Exercise:
Track down every line below that holds "from" and copy it.

— BEGIN Data provided —

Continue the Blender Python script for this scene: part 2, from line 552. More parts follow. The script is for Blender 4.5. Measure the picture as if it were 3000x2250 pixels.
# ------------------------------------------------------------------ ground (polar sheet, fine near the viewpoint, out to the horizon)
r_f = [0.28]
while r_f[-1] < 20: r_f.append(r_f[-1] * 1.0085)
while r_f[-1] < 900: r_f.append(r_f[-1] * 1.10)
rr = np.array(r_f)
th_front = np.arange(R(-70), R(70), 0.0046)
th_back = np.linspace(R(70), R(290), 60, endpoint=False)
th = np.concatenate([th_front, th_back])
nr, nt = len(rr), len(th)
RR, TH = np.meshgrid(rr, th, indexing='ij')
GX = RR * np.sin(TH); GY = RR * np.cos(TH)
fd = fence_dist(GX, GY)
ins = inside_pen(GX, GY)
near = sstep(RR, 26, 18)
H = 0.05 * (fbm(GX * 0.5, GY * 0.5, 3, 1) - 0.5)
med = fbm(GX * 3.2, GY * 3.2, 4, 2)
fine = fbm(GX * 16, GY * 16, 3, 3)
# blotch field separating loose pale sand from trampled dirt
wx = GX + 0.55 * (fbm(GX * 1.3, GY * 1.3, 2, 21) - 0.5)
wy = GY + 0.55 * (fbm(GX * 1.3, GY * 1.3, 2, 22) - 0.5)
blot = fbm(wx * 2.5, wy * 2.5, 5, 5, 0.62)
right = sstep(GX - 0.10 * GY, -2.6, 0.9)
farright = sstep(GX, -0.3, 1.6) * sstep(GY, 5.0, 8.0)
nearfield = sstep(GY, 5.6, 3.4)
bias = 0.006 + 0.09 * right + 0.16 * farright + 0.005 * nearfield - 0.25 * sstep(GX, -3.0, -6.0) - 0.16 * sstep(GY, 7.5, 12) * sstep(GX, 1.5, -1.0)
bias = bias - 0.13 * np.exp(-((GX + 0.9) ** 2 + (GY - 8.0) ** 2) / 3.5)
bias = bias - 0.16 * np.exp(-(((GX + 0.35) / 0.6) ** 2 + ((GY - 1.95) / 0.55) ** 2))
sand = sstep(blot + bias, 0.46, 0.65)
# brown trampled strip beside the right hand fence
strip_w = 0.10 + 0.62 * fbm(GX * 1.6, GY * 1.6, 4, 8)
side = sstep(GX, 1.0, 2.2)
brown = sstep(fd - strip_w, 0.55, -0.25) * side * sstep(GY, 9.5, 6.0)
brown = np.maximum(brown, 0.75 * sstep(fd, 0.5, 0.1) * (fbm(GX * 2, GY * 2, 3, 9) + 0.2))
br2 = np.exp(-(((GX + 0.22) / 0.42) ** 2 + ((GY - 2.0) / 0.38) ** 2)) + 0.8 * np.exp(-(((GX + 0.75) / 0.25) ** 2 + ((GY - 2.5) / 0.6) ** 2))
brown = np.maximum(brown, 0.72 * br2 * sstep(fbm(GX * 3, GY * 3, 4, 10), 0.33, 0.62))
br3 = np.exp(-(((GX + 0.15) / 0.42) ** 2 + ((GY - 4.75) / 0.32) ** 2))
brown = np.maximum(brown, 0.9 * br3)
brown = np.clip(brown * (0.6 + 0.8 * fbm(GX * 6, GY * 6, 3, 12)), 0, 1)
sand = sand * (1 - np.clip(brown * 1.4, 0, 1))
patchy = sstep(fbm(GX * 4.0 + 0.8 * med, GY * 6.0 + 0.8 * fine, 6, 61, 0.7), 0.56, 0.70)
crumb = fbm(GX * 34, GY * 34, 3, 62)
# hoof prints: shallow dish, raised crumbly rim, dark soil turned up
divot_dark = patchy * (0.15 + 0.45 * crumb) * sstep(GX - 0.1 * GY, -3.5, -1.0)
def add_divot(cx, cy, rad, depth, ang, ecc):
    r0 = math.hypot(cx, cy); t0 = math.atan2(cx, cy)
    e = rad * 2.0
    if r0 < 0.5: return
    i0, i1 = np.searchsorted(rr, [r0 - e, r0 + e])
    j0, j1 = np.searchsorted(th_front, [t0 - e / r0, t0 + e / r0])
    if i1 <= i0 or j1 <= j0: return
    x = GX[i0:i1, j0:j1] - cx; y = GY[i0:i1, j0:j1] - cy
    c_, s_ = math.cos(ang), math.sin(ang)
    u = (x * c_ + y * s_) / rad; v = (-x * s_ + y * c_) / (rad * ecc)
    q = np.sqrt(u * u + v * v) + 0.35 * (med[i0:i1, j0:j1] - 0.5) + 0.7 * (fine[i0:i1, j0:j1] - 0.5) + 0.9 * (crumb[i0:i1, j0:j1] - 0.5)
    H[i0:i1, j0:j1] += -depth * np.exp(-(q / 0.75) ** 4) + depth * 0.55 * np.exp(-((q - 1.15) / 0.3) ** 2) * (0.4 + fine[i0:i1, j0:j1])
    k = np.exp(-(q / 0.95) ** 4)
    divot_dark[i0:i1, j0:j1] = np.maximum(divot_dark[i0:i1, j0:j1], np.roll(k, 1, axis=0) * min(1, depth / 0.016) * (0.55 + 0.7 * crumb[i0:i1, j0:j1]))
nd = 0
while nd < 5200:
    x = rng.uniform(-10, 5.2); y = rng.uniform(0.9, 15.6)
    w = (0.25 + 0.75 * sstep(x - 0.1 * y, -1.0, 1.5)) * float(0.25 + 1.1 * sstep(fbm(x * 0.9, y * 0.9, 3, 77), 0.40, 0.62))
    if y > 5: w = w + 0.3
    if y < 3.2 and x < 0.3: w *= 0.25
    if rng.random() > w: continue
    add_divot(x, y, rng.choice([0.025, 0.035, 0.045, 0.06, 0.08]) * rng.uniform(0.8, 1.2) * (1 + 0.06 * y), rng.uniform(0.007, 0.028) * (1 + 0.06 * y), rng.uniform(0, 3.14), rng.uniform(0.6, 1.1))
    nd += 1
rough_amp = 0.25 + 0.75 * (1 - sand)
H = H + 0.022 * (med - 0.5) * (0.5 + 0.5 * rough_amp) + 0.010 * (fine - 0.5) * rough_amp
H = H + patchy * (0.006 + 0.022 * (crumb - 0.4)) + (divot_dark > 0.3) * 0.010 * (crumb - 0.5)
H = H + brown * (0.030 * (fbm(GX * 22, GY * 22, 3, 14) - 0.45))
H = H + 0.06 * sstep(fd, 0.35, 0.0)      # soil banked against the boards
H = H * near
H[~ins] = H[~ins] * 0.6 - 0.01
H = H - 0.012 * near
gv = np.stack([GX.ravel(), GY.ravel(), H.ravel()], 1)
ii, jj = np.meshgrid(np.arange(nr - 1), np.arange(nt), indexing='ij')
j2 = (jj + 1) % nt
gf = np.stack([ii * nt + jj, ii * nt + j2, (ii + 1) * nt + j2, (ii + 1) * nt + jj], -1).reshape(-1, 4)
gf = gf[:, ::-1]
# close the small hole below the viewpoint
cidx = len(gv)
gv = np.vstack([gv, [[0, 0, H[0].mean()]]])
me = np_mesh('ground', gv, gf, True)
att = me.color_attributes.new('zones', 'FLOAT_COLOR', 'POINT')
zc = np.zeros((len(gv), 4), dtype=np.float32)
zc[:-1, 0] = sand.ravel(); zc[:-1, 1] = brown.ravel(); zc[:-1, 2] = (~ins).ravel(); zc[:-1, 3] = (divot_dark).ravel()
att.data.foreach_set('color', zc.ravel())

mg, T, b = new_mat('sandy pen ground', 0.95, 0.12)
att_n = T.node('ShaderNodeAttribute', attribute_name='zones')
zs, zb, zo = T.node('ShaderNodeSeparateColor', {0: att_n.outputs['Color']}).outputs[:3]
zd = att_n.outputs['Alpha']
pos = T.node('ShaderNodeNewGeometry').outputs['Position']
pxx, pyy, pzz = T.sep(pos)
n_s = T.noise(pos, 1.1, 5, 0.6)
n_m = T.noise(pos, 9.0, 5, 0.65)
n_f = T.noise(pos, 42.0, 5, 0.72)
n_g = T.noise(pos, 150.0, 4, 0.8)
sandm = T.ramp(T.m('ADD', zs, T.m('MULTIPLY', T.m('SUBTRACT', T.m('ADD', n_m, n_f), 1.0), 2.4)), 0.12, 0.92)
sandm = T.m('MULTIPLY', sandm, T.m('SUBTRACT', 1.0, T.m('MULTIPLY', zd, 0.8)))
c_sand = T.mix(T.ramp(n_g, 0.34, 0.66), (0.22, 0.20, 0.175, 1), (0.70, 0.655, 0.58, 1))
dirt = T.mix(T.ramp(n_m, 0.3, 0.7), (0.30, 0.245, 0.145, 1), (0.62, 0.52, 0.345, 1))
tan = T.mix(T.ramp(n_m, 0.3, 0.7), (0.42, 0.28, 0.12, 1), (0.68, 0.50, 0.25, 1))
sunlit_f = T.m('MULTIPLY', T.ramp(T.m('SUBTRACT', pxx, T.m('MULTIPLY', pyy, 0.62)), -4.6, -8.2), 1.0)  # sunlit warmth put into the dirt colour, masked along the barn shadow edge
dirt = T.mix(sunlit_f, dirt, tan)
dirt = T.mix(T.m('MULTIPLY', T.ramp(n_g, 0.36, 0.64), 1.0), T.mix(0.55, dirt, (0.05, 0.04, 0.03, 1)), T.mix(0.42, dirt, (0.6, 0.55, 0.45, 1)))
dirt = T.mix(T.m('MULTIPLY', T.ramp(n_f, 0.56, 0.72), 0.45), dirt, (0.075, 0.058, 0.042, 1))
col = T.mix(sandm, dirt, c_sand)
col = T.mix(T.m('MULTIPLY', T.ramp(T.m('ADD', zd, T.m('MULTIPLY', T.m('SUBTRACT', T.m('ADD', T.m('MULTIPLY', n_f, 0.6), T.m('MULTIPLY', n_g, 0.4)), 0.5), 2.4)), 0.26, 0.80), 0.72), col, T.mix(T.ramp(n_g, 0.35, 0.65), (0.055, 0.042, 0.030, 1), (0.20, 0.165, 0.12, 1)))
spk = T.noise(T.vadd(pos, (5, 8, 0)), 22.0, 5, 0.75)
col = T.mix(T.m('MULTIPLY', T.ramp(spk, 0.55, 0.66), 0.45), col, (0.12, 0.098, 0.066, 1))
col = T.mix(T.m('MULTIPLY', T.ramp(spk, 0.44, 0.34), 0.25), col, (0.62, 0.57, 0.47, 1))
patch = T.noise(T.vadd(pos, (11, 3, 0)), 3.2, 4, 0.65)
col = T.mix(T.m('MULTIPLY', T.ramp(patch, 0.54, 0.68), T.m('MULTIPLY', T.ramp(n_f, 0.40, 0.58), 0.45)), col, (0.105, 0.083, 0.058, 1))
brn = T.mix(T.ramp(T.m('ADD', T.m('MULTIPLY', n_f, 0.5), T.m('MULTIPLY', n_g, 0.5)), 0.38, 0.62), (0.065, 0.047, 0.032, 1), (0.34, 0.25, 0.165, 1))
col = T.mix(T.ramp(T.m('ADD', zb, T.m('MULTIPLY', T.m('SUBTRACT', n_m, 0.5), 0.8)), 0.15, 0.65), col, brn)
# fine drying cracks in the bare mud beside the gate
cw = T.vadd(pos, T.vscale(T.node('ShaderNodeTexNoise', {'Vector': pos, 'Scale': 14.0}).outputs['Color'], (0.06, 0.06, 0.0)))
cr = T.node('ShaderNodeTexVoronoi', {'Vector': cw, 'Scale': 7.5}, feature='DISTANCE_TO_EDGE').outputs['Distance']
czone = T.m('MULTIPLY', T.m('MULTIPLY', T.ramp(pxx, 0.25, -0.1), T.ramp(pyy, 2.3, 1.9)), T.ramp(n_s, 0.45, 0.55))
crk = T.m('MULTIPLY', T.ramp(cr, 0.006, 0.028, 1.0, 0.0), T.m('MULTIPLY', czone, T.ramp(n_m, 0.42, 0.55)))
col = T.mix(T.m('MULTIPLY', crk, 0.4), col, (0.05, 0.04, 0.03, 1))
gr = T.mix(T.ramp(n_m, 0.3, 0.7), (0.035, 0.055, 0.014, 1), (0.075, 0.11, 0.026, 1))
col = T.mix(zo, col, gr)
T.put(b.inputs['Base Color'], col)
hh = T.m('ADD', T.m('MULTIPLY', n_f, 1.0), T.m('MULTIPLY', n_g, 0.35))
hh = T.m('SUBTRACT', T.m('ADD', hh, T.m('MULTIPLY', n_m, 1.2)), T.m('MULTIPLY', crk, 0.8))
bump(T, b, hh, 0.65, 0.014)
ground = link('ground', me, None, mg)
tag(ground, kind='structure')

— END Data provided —

Solution to the problem:
Continue the Blender Python script for this scene: part 2, from line 552. More parts follow. The script is for Blender 4.5. Measure the picture as if it were 3000x2250 pixels.
# blotch field separating loose pale sand from trampled dirt